Мы не ощущаем пока, что живем в конце. Не фигурально, а конкретно. Как сказал мне один шофер: «Времена-то кончаются». Мы живем в конце того теплого, родного ужаса, который называется Двадцатый век. В этом веке жили великие поэты и убийцы, прошли две мировые войны и как будто началась третья. Газовые атаки десятых годов, легкомысленно опасные и для пославшей стороны, сменились газовыми камерами сороковых, абсолютно безопасными теперь для инициаторов; в качестве конечной продукции они выпускали тюки абсолютно седых человеческих волос для употребления в матрацах: в газовых камерах за три минуты седели все, даже дети.
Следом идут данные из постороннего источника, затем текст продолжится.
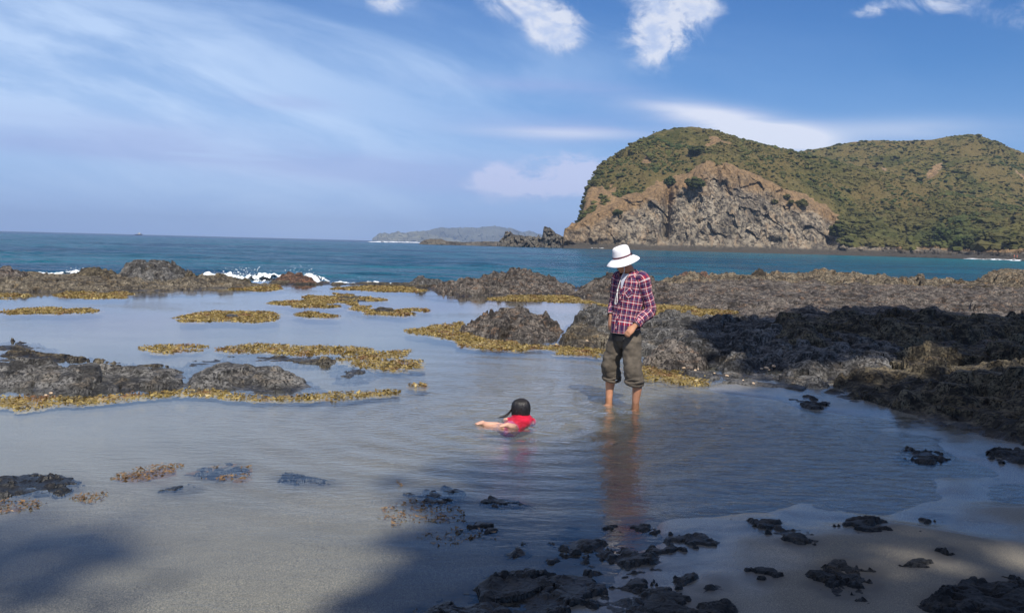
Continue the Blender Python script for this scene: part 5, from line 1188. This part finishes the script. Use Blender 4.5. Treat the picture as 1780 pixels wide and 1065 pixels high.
def gull(px, py, rr_, lab, bank):
    d = px_dir(px, py); p = np.array([0, 0, CAMZ]) + np.array(d) * rr_; L_ = [tube([(-.22, 0, 0), (-.1, 0, .0), (.08, 0, .01), (.2, 0, .02), (.27, 0, .01)], [.015, .05, .06, .035, .008], seg=10, ref=(0, 0, 1), dense=2)]
    o = empty('seabird', tuple(p)); V, Fc, _ = L_[0]; mesh('body', V, Fc, M['gull'], o, True)
    for sg in (-1, 1):
        V = [(.1, 0, .02), (-.06, 0, .02), (.08, sg * .3, .14), (-.05, sg * .3, .13), (-.02, sg * .62, .08), (-.06, sg * .6, .075), (.02, sg * .15, .09)]; V += [(x, y, z - .012) for x, y, z in V]
        Fc = [(0, 1, 3), (0, 3, 2), (2, 3, 5), (2, 5, 4), (7, 10, 8), (7, 9, 10), (9, 12, 10), (9, 11, 12)]; mesh('wing', V, Fc, M['gull'], o)
    o.rotation_euler = (bank, 0, 1.2); tag(o, lab, 'bird')
gull(584, 283, 330, 'tiny seabird flying over the sea above the pool, upper of two', .5)
gull(652, 310, 420, 'tiny seabird lower and to the right of the other', -.4)
M['walk'] = plain('orange red clothing', (0.55, 0.16, 0.10), 0.8)
def walker(px, dx_, lab):
    a = az_of(px); r_ = np.interp(a, *r0t) + 9; p = np.array([r_ * math.sin(a), r_ * math.cos(a), SEA + 1.25]); o = empty('person', tuple(p)); tag(o, lab, 'person')
    L_ = [tube([(0, 0, .75), (0, 0, 1.1), (0, 0, 1.42), (0, 0, 1.5)], [.15, .15, .2, .06], [.1, .1, .12, .06], seg=12, ref=(0, -1, 0), dense=3), ell((0, 0, 1.65), (.09, .1, .12), None, 2), tube([(0, 0, 1.4), (0, 0, 1.6)], [.06, .06], seg=8)]
    for sg in (-1, 1):
        L_ += [tube([(sg * .08, 0, .85), (sg * .1, sg * .06, .45), (sg * .1, sg * .14, .05)], [.09, .06, .04], seg=10, dense=3), tube([(sg * .2, 0, 1.4), (sg * .26, 0, 1.1), (sg * .25, -.1, .85)], [.05, .04, .03], seg=10, dense=3), tube([(sg * .1, sg * .14, .04), (sg * .1, sg * .14 - .18, .03)], [.04, .03], seg=8, ref=(0, 0, 1))]
    remesh('body', L_, .02, M['skin'], o, 1)
    V, Fc, _ = tube([(0, 0, .70), (0, 0, 1.1), (0, 0, 1.42), (0, 0, 1.49)], [.19, .18, .23, .09], [.14, .13, .15, .09], seg=14, ref=(0, -1, 0), dense=3); mesh('shirt', V, Fc, M['walk'], o, True)
walker(1766, 0, 'tiny walker in orange on the far beach at right, left one of the pair')
walker(1771, 0, 'tiny walker in orange on the far beach at right, right one of the pair')

# ------------------------------------------------------------------ shade trees standing behind the camera, their crowns overhead out of frame
def ground_of(c):
    x, y = G(*c); z = c[2] if len(c) > 2 else 0.0; return x - SUN[0] / SUN[2] * z, y - SUN[1] / SUN[2] * z
def shade_tree(label, polys, holes, n, Hlo, Hhi, trunk, seed, soft=.5, leafs=11, size=.36, spr=.26, near_thin=0):
    rs = np.random.RandomState(seed); PP = [np.array([ground_of(q) for q in P]) for P in polys]
    allp = np.concatenate(PP); lo, hi = allp.min(0) - 1, allp.max(0) + 1
    q = lo + rs.rand(n * 4, 2) * (hi - lo); d = np.full(len(q), -9.0)
    for P in PP: d = np.maximum(d, sdf(q[:, 0], q[:, 1], P))
    pr = sstep(d + rs.randn(len(q)) * soft * .35, -soft, soft)
    for (c, rad) in holes:
        g_ = ground_of(c); e = ((q[:, 0] - g_[0]) / rad[0]) ** 2 + ((q[:, 1] - g_[1]) / rad[1]) ** 2; pr = pr * sstep(e + .12 * rs.randn(len(q)), .9, 1.3)
    if near_thin: pr = pr * (1 - near_thin * sstep(q[:, 1], 7.2, 5.6))
    q = q[rs.rand(len(q)) < pr]; q = q[:n]
    H = Hlo + (Hhi - Hlo) * rs.rand(len(q)); C = np.stack([q[:, 0], q[:, 1], np.zeros(len(q))], 1) + SUN[None] * (H / SUN[2])[:, None]
    root = empty('tree', trunk); tag(root, label, 'tree'); tr0 = np.array(trunk)
    k = len(C) * leafs; lc = np.repeat(C, leafs, 0) + rs.randn(k, 3) * spr
    ax1 = rs.randn(k, 3); ax1 /= np.linalg.norm(ax1, axis=1)[:, None]; ax2 = np.cross(ax1, rs.randn(k, 3)); ax2 /= np.linalg.norm(ax2, axis=1)[:, None]
    sz = size * (.6 + .8 * rs.rand(k))[:, None]
    V = np.stack([lc - ax1 * sz, lc + ax2 * sz * .45, lc + ax1 * sz, lc - ax2 * sz * .45], 1).reshape(-1, 3) - tr0
    mesh('crown', V, np.arange(k * 4).reshape(-1, 4), M['leaf'], root)
    L_ = []; cen = C.mean(0); fork = tr0 + np.array([0, 0, Hlo * .55]); L_.append(tube([tr0 - [0, 0, .5], tr0 + [0.1, .1, Hlo * .25], fork], [.55, .42, .36], seg=14, ref=(0, 1, 0), dense=4))
    for j in rs.choice(len(C), min(16, len(C)), replace=False):
        m1 = fork * .6 + C[j] * .4 + [0, 0, 1.5]; L_.append(tube([fork - [0, 0, .4], m1, C[j]], [.26, .14, .03], seg=9, ref=(.1, 1, .3), dense=5))
    V, Fc, _ = join(L_); mesh('trunk', V - tr0, Fc, M['bark'], root, True)
shade_tree('tall broad tree behind the viewer shading the right side of the pool',
           [[(800, 1110), (815, 1040), (850, 985), (885, 900), (895, 850), (950, 790), (1020, 785), (1125, 775), (1205, 712), (1300, 700), (1420, 715), (1560, 760), (1800, 830), (1900, 900), (1900, 1150), (1500, 1300), (800, 1300)],
            [(1275, 578, .35), (1268, 548, .35), (1350, 532, .45), (1450, 526, .5), (1560, 516, .5), (1800, 530, .6), (2100, 560, .6), (2100, 640, .5), (1800, 592, .5), (1600, 572, .5), (1470, 582, .45), (1380, 602, .4)],
            [(1385, 678, .05), (1450, 650, .3), (1560, 640, .4), (1680, 645, .4), (1800, 640, .4), (2100, 660, .4), (2100, 950), (1560, 765), (1420, 715)]],
           [((1640, 965, .04), (1.1, .62)), ((1500, 965, .04), (.5, .5)), ((1780, 985, .04), (.85, .62)), ((1640, 596, .5), (.9, .5))],
           3900, 16, 24, (9, -14, -.05), 5, .30, 13, .27, .28, .45)
shade_tree('smaller tree behind the viewer throwing the shadow at lower left', [[(-150, 925), (100, 915), (220, 920), (285, 955), (300, 985), (230, 1025), (60, 1050), (-150, 1060)]], [], 80, 22, 28, (-6.5, -19, -.05), 6, .22, 9, .11, .16)

# ------------------------------------------------------------------ air
def haze():
    m = bpy.data.materials.new('thin sea haze'); m.use_nodes = True; t = m.node_tree; t.nodes.clear(); o = t.nodes.new('ShaderNodeOutputMaterial'); v = t.nodes.new('ShaderNodeVolumePrincipled')
    v.inputs['Color'].default_value = (0.55, 0.72, 1.0, 1); v.inputs['Density'].default_value = 0.00011; v.inputs['Anisotropy'].default_value = 0.1; t.links.new(v.outputs[0], o.inputs['Volume'])
    V, Fc, _ = boxm((0, 0, 0), (1, 1, 1)); V = np.array(V); V = V * np.array([9500, 9500, 102]) + np.array([0, 0, 92])
    tag(mesh('haze', V, Fc, m), 'thin pale sea air between the viewer and the far hills', kind='stuff')
haze()
print('tris', sum(len(o.data.loops) - 2 * len(o.data.polygons) for o in S.objects if o.type == 'MESH'))
print('script seconds', time.time() - T0)
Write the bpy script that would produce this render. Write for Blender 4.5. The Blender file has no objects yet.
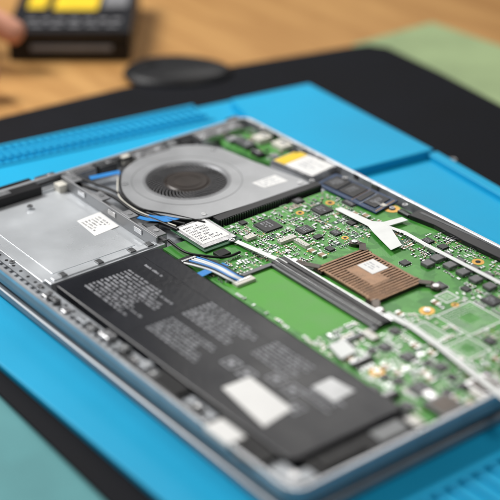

Гитлер желал счастья и полного переустройства своим подданным, и он желал полной подданности; того же желал наш Иосиф Первый, у которого на лице черти горох молотили: он желал полной преданности от людей и не выносил коварства и отделения от себя, для чего подслушивал все телефонные разговоры. Неподчинение вызывало у него неподдельное горе и настоящий ужас, жестоко страдал и наказывал, казнил, что было делать! Его жирные пальцы оставляли следы на книгах, на картах мира. Конец XX века – время начала очищения этих отпечатков сальных пальцев, и мы все влипли в эти чужие дактилоскопические узоры, ну да ладно.
Итак, негодяй страдает от своей подозрительности, но как! Мечется, не спит, ревет белугой, не может забрать в голову: как они могли! Как она могла! Как можно меня, любящего! Я же люблю! Смысл тут таков: ненависть к себе. Она рождает неуверенность к себе, и подозрение надо погасить, задушить, убить. Собственно, все окружение подозрительно: глядят, сравнивают, хмыкают. Могут найти другого. Любой другой для них дороже. Убить эти глаза. Убить любого. Они меня не любят!
Как должен сомневаться в себе тиран, как больно ему слышать словечко поперек!